I’ve never seen a tornado or even been near one. Well, there was a small funnel cloud over the baseball stadium once but I was home. But nothing like what you experienced! My thoughts and prayers go out to you and everyone who had to deal with it.
Thank your for your thoughts and prayers! We’d had tornadoes come close before this, but had never been hit. Tornadoes are becoming more common outside the usual regions, and they have actually occurred in every contiguous US state, so that’s why I always encourage everyone to stay aware of weather conditions.
I’m sorry, how terrible, ans so sad about Tiger. Maybe someone in your area has taken him in…
Thank you Candace, I appreciate your kindness! We do think it’s possible someone took Tiger in, but he could also be living in a feral colony. He was a former feral himself. We keep his picture circulated around the groups doing TNR in town. All displaced cats could have traveled some distance, frightened by the noise and activity from the cleaning up after the tornado.
I am so moved by this post describing such a harrowing experience and I am really hurting for you. We all like to fool ourselves that we have control over our lives, then it only takes an experience like this, or the loss of a loved one to tell us that really we have none at all.
It will have changed your outlook forever and made you more fearful and wary. And you need to be like that, to improve your chances of protecting yourself in the future.
My heart aches for your sense of distress in relation to Tiger’s absence. You and he are in my thoughts and heart.
Karen.
Karen, thank you so much for the kindness, and wisdom, of your words and thoughts. It’s so very helpful to experience good will and to know that there are such kindhearted people. All the best wishes going out to you!
Leah
We, too, are vigilant for tornadoes. We’ve also seen the damage they can do.
Thank you for your comment, rumpydog! I’m glad you’re being careful about the storms. I never thought it could happen to us, and then, it did.
I’m sorry you had such a traumatic experience… I understand how out could affect you for years to come… So sorry…. Sorry about the loss of your Kitty too. Hope he is found unharmed and returns home!♥
Thank you for your kind thoughts and good wishes, hairballexpress. We think that Tiger wasn’t injured, because my husband saw him run out of the smashed part of the house after the storm, but couldn’t catch him. We’ll never give up hope.

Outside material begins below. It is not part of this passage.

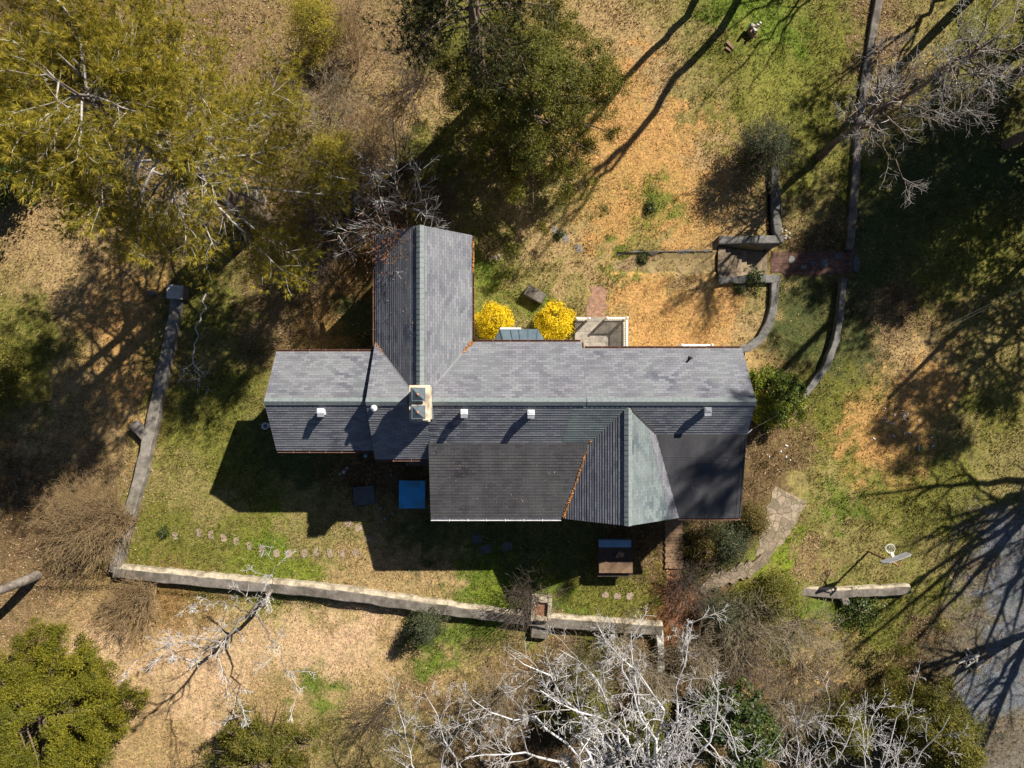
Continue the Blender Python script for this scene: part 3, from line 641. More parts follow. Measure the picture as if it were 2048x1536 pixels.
sx.build('standing_seam', M['bay'], bo)
strip('bay_gutter', [(lo_[1][0], lo_[1][1] + .03, 2.66), (lo_[2][0] * .55 + lo_[1][0] * .45, lo_[2][1] + .03, 2.66)], .09, .09, M['gutter_white'])

# chimney
ch = MB(); cx, cy, cw, cl = -3.85, -.81, .74, 1.40
ch.box((cx, cy, 6.15), (cw, cl, 2.6)); ch.box((cx, cy, 7.46), (cw + .12, cl + .12, .14)); ch.box((cx + .03, cy, 7.56), (cw - .02, cl, .08))
cho = ch.build('chimney', M['stucco'], house)
fl = MB(); fl.box((cx, cy, 5.95), (cw + .05, cl + .06, .86)); fl.add([(cx - .55, cy - .98, pS(0, cy - .98) + .03), (cx + .5, cy - .98, pS(0, cy - .98) + .03), (cx + .5, cy - .6, pS(0, cy - .6) + .03), (cx - .55, cy - .6, pS(0, cy - .6) + .03)], [(0, 1, 2, 3)]); fl.build('chimney_flashing', M['valley'], cho)
for dy in (.38, -.36):
    hd = MB(); hd.box((cx - .02, cy + dy, 7.66), (.44, .44, .12)); hd.box((cx - .02, cy + dy, 7.76), (.56, .56, .05)); hd.box((cx - .02, cy + dy, 7.86), (.50, .50, .16), taper=.28)
    hd.build('chimney_cap', M['cap'], cho)
    MB().lathe((cx - .02, cy + dy, 7.93), [(.05, 0), (.06, .03), (.03, .07)], 10).build('flue_tip', M['terracotta'], cho)
# vents
def boxvent(px, py, pl, mat=M['vent']):
    p = W(px, py, pl(0, 0) if False else 5.6); p = W(px, py, pl(p[0], p[1]) + .25); z = pl(p[0], p[1]); m = MB()
    m.box((p[0], p[1], z + .16), (.25, .26, .42)); m.box((p[0], p[1] + .06, z + .40), (.30, .22, .05)); m.box((p[0], p[1] + .07, z + .44), (.24, .14, .03), taper=.8)
    o = m.build('roof_vent', mat, house); f = MB(); f.box((p[0], p[1] - .13, z + .36), (.30, .16, .06)); f.build('vent_skirt', M['ventdark'], o)
boxvent(643, 824, pWS); boxvent(929, 826, pS); boxvent(1062, 827, pS); boxvent(1414, 822, pS, M['ventdark'])
pv = W(750, 816, 6.1); MB().lathe((pv[0], pv[1], 5.7), [(.05, 0), (.05, .55), (.13, .56), (.14, .64), (.04, .72)], 14).build('flue_pipe', M['white'], house)
pv = W(1383, 716, 5.2); MB().lathe((pv[0], pv[1], pN(0, pv[1]) - .05), [(.11, 0), (.05, .12), (.045, .42)], 12).build('soil_pipe', M['iron'], house)
for dy in (.02, -.16): MB().lathe((10.63, yr + dy, 6.02), [(.05, 0), (.09, .03), (.09, .12), (.04, .16)], 10).build('ridge_insulator', M['terracotta'], house)
MB().bar((10.5, -2.4, 5.0), (10.85, -2.05, 5.15), .04).build('cable_bracket', M['white'], house)
def rd(pts, sp, n, seed, name, lab, mat=M['needles_fallen'], L=.05):
    """leaf drift caught along a line on the roof"""
    r = np.random.RandomState(seed); pts = np.array(pts, float); seg = r.randint(0, len(pts) - 1, n); hub = r.rand(9); t = np.where(r.rand(n, 1) < .35, r.rand(n, 1), np.clip(hub[r.randint(0, 9, n)][:, None] + r.normal(0, .05, (n, 1)), 0, 1)); P = pts[seg] * (1 - t) + pts[seg + 1] * t
    sp = sp * r.choice([.5, .8, 1.6, 3.2], n, p=[.35, .4, .2, .05]); P += np.stack([r.normal(0, sp, n), r.normal(0, sp, n), r.uniform(.015, .07, n)], -1)
    tag(leafquads(name, P, r, L, .018, mat, up=1.0, flat=.5), lab, None, kind='stuff')
rd([(3.85, -2.3, 5.1), (3.55, -2.62, 4.93), (3.0, -4.4, 4.53), (2.42, -6.2, 4.1)], .020, 800, 3, 'pine_straw', 'orange pine straw drift in the valley beside the charcoal shed roof')
rd([(-1.86, 1.92, 4.36), (-2.3, 1.4, 4.70)], .05, 420, 4, 'pine_straw', 'orange pine straw in the valley by the yellow bush')
rd([(-6.3, 1.9, 4.36), (-5.6, 1.1, 4.90)], .035, 260, 5, 'pine_straw', 'orange pine straw in the valley of the dark north slope')
rd([(5.9, -1.7, 5.52), (6.5, -2.28, 5.14), (6.75, -2.42, 5.13)], .025, 380, 6, 'pine_straw', 'brown pine straw at the corner of the flat roof')
rd([(-1.80, 5.2, 4.35), (-1.80, 6.6, 4.35)], .02, 240, 8, 'pine_straw', 'brown leaves lying in the north gutter', L=.04)
r_ = np.random.RandomState(9)
for k_, (lo2, hi2, pl, nn) in enumerate((((-3.7, -6.2), (2.3, -2.8), pSh, 70), ((7.7, -6.1), (10.3, -2.5), pLo, 8), ((-6.2, 2), (-4.2, 6.5), pNL, 25))):
    x = r_.uniform(lo2[0], hi2[0], nn); y = r_.uniform(lo2[1], hi2[1], nn)
    tag(leafquads('roof_leaves', np.stack([x, y, pl(x, y) + .035], -1), r_, .022, .014, M['litter'], up=1, flat=.3), 'few fallen leaves scattered on the roof', None, kind='stuff')
#@@YARD
# ---------------------------------------------------------------- garden walls, steps, paths
def wall(name, label, path, width, zb, mat, face=None, seed=1, cat='wall', bevel=0.0, cap=None):
    """worn masonry wall along photo points (px, py, top height); the face towards the first side can carry a lighter bevel"""
    r = np.random.RandomState(seed); P = np.array([W(*p) for p in path]); pts = [P[0]]
    for a_, b_ in zip(P[:-1], P[1:]):
        n_ = max(1, int(np.linalg.norm(b_ - a_) / .45)); pts += [a_ + (b_ - a_) * (i + 1) / n_ for i in range(n_)]
    pts = np.array(pts); n_ = len(pts); d = np.gradient(pts, axis=0); d[:, 2] = 0; d /= np.linalg.norm(d, axis=1, keepdims=True); s = np.stack([-d[:, 1], d[:, 0], 0 * d[:, 0]], -1)
    wj = width / 2 + r.normal(0, .018, (n_, 2)); zj = r.normal(0, .012, (n_, 2)); root = thing(name, label, cat, (*pts[n_ // 2][:2], zb))
    L_, R_ = pts + s * wj[:, :1], pts - s * wj[:, 1:]; L_[:, 2] += zj[:, 0]; R_[:, 2] += zj[:, 1]
    lo = lambda A, e=0: np.stack([A[:, 0], A[:, 1], np.full(n_, zb)], -1)
    rows = [lo(L_), L_ - (0, 0, .02), L_ - s * .03, R_ + s * .03, R_ - (0, 0, .02), lo(R_)]; V = np.concatenate(rows); F = [(k * n_ + i, k * n_ + i + 1, (k + 1) * n_ + i + 1, (k + 1) * n_ + i) for k in range(5) for i in range(n_ - 1)]
    F += [tuple(k * n_ for k in range(6)), tuple(k * n_ + n_ - 1 for k in range(6))[::-1]]
    solid('wall_body', V, F, mat, root)
    if bevel:
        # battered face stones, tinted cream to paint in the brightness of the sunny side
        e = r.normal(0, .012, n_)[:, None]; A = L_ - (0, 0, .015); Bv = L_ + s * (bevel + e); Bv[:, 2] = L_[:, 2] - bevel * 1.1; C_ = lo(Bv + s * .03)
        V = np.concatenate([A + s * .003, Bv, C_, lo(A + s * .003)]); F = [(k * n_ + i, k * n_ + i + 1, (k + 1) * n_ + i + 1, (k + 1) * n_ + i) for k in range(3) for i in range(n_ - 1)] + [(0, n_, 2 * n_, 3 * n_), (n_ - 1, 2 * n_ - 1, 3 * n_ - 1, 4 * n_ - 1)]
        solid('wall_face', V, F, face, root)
    return root
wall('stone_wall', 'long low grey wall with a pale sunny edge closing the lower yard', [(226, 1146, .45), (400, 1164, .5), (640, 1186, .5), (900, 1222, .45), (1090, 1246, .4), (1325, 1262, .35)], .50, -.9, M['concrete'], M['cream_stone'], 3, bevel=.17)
wall('stone_wall', 'dark garden wall running from the capped pier down past the fallen branch to the lower corner', [(352, 600, .4), (341, 660, .4), (318, 770, .4), (300, 850, .4), (277, 960, .4), (262, 1010, .4), (226, 1146, .42)], .56, -.5, M['concrete_pale'], seed=4)
p = W(350, 584, .75); q_ = thing('wall_pier', 'square stone pier with a pale cap at the top end of the long side wall', 'pier', (p[0], p[1], 0))
MB().box((p[0], p[1], .25), (.66, .64, .9), -.08).build('shaft', M['concrete_pale'], q_); MB().box((p[0], p[1], .76), (.80, .72, .13), -.08).box((p[0], p[1], .845), (.7, .62, .05), -.08, taper=.85).build('cap', M['rock'], q_)
p = W(303, 586, .1); tag(MB().box((p[0], p[1], .1), (.38, .32, .3), .2, taper=.8).build('field_stone', M['concrete']), 'small squared stone lying beside the capped wall pier', 'stone')
wall('wall_spur', 'short stub of wall jutting out from the long side wall', [(262, 848, .38), (279, 863, .38), (292, 876, .38)], .48, -.5, M['concrete'], seed=5)
wall('retaining_wall', 'dark retaining wall topping the slope above the stone steps', [(1549, 330, .32), (1554, 400, .32), (1557, 478, .32)], .40, -1.8, M['concrete_cool'], seed=6)
wall('retaining_wall', 'thick cross wall on the upper side of the stone steps', [(1439, 480, .34), (1500, 479, .34), (1567, 478, .34)], .40, -1.8, M['concrete_cool'], seed=7)
wall('retaining_wall', 'cross wall with ivy on the lower side of the stone steps', [(1438, 560, .25), (1500, 557, .25), (1561, 556, .25)], .40, -1.8, M['concrete_cool'], seed=8)
wall('retaining_wall', 'curved retaining wall sweeping from the steps to the house corner', [(1552, 556, .25), (1549, 610, .25), (1541, 645, .25), (1522, 677, .25), (1497, 695, .25), (1450, 707, .25), (1400, 712, .25)], .40, -1.8, M['concrete_cool'], seed=9)
wall('garden_wall', 'straight narrow wall running down from the top edge to the brick path', [(1768, -60, -1.18), (1754, 30, -1.18), (1733, 150, -1.18), (1718, 260, -1.18), (1712, 360, -1.18), (1700, 498, -1.18)], .40, -2.0, M['concrete'], seed=10)
wall('garden_wall', 'curved dark wall sweeping from the brick path to the rounded holly bush', [(1688, 556, -.98), (1684, 620, -.98), (1674, 680, -.98), (1655, 730, -.98), (1622, 775, -.95), (1590, 808, -.92)], .32, -2.0, M['concrete_cool'], seed=11)
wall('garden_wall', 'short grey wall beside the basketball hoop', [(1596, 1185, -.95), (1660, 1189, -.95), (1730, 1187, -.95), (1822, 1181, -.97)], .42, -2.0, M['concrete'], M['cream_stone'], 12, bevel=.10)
wall('wall_spur', 'small buttress stub below the wall near the basketball hoop', [(1688, 1190, -.98), (1694, 1210, -.98)], .36, -2.0, M['concrete'], seed=13)
wall('garden_wall', 'short pale wall stub beside the red earth path at the thicket', [(1318, 1262, .3), (1323, 1300, .25), (1322, 1345, .2)], .38, -.9, M['rock'], seed=14)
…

Thank God He wasn’t hurt! Keep hoping… I believe he’ll come back! ♥
Thank you, hairballexpress! I think so, too!
🙂
tragic and a big loss…climate zones radical change…:-(((
have a good passion and a world at peace these easter days…
werner
Thank you, ginnietom. Peace to you at Easter time also.
We’ll be thinking of you this Spring and praying for no more tornado damage! Keep safe!
Mud fur and feathers, thank you so very much for your good wishes!